Vor einem Jahr um diese Zeit bin ich mit einer Freundin den Jakobsweg gelaufen. Wir sind über 12 Jahre hinweg in Etappen von Köln bis Pamplona gepil­gert, in diesem Jahr haben wir Zeit und laufen von Pamplona bis Sant­iago de Compos­tela und Finis­terrae am Stück. Am sechsten Tag geht es fast 30 km von Nájera nach Grañón. Ziem­lich erschöpft und völlig verschwitzt kommen wir in der Kirche von Grañón an. Auf diese Pilger­her­berge haben wir uns beson­ders gefreut: Hier darf man im Dach­stuhl der Kirche auf Sport­matten über­nachten. Die Elma, eine der beiden jungen Hospi­ta­leras, nimmt uns erst einmal fest in den Arm und erklärt uns: „Hier bekommt ihr keinen Stempel für euren Pilger­pass, wir möchten einen Stempel in eurem Herzen hinterlassen!“

Und das tun sie auch: Egal, wie viele Pilger ankommen, alle werden aufge­nommen, notfalls darf man sogar in der Kirche selbst über­nachten. Einige Pilger helfen beim Kochen, wir feiern mit der Gemeinde Gottes­dienst, der Priester kommt mit zum Abend­essen und nach der gemein­samen „Spül­wasch­straße“ mit allen Pilgern gehen wir leise auf die dunkle Orgel­bühne und erzählen uns, was uns bewegt, danach segnen wir uns gegen­seitig. Es ist beinahe wie an Pfingsten: Jeder darf in seiner eigenen Sprache erzählen: Spanisch, Englisch, Fran­zö­sisch, Deutsch, Chine­sisch, Polnisch und trotzdem haben wir das Gefühl, dass wir einander verstehen. Eigent­lich habe ich mich erst ab diesem Abend so richtig als Pilgerin gefühlt, bin mit dem Herzen auf dem Jakobsweg angekommen.
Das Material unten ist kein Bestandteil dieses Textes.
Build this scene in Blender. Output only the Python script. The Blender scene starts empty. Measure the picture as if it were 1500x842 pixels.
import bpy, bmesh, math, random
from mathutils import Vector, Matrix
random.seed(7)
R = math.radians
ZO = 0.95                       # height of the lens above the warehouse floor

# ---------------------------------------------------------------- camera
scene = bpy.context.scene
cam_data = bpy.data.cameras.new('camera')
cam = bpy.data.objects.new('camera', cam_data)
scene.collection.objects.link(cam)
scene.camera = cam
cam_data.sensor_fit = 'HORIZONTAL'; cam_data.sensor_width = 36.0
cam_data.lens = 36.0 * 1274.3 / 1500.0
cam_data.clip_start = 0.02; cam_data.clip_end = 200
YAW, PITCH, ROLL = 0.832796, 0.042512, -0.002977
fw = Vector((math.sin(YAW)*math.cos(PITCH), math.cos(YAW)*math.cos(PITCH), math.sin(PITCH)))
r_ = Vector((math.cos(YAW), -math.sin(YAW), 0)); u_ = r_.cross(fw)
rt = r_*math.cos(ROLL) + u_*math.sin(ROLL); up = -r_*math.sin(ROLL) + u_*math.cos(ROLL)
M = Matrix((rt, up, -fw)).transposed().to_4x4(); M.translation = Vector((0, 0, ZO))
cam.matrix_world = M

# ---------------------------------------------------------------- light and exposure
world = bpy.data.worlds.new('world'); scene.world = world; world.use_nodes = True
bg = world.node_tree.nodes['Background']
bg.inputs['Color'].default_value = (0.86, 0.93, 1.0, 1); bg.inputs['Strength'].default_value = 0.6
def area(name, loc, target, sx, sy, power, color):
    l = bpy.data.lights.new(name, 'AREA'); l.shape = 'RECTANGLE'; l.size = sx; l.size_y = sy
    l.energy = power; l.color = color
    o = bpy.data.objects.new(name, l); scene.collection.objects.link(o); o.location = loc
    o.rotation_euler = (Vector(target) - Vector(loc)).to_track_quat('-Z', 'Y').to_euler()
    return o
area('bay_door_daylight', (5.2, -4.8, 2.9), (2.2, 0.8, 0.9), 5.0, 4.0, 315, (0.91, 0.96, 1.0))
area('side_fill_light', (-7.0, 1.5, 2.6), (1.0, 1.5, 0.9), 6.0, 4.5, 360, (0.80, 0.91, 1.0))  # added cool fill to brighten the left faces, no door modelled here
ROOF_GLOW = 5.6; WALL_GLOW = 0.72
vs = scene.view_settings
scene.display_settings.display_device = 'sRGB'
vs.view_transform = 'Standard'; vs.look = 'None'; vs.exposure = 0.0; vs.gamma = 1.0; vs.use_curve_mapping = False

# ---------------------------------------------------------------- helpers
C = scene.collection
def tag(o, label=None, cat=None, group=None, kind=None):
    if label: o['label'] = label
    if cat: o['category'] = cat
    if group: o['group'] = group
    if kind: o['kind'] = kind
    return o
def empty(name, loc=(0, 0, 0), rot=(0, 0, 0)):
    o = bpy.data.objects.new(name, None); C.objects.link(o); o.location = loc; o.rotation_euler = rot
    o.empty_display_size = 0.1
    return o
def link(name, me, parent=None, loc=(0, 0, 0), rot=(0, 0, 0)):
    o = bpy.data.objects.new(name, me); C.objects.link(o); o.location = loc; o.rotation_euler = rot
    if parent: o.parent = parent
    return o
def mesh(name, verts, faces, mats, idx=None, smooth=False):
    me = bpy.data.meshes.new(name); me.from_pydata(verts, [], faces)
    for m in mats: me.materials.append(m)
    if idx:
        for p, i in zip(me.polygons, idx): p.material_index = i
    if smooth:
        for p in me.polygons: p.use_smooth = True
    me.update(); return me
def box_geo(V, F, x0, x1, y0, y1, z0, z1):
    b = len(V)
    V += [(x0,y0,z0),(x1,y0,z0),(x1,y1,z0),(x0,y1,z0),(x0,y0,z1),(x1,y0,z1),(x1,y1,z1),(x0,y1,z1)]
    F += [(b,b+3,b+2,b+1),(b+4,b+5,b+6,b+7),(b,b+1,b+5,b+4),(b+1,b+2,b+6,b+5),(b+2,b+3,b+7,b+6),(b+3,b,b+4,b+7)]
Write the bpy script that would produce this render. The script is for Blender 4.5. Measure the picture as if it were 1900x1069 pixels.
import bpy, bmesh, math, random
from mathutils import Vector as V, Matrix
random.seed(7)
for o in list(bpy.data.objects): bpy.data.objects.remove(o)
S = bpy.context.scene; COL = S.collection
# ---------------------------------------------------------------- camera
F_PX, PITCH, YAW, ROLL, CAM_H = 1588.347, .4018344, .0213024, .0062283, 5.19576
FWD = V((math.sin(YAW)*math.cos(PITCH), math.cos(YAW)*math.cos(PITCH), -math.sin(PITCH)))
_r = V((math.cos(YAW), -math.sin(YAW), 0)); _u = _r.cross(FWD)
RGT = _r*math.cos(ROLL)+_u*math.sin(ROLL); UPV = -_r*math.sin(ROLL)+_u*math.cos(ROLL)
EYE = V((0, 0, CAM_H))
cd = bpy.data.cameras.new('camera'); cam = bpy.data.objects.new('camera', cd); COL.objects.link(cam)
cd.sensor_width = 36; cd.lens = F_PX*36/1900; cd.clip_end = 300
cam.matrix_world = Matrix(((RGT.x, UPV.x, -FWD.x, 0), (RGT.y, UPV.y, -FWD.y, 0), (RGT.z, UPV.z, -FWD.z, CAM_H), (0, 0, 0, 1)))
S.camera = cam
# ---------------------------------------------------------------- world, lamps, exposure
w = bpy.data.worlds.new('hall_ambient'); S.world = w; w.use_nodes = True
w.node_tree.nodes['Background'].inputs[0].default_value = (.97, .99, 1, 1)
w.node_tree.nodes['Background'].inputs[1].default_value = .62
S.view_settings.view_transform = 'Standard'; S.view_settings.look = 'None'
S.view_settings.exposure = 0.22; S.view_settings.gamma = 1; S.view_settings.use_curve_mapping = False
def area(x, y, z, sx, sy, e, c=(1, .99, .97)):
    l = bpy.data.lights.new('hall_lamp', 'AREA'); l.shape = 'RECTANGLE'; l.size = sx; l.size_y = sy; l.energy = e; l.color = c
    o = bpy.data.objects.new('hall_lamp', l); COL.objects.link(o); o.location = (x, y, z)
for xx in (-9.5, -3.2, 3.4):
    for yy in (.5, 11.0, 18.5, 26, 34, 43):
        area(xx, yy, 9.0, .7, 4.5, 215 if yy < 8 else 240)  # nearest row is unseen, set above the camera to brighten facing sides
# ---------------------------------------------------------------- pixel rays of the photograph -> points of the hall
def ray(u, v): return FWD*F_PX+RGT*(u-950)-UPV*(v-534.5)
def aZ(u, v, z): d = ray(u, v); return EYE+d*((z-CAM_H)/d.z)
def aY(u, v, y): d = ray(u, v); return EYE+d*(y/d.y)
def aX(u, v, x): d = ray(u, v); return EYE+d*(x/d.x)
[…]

Am Morgen gibt jeder so viel für die Über­nach­tung und das Essen, wie er mag und kann, und wer es nötig hat, darf sogar Geld aus der Pilger­kasse nehmen. Und von dem Geld, was wir zurück­lassen, wird Abend­essen und Früh­stück für die Pilger gekauft, die nach uns kommen.

Was für ein Traum von Kirche: Eine Gemeinde, die sich jeden Abend deut­lich erkennbar über die Pilger des Tages freut, ein Pfarrer, der jede Nacht auf der Empore mit ihnen erzählt und betet, jeder gibt, was er kann und jeden Tag werden alle wunder­ba­rer­weise satt.

Ein biss­chen etwas vom Geist von Grañón wünsche ich uns allen in unseren Gemeinden. Und Menschen, die solche Stempel in unseren Herzen hinter­lassen. Und uns, dass wir ebenso Heimat für andere sein können und Spuren hinterlassen.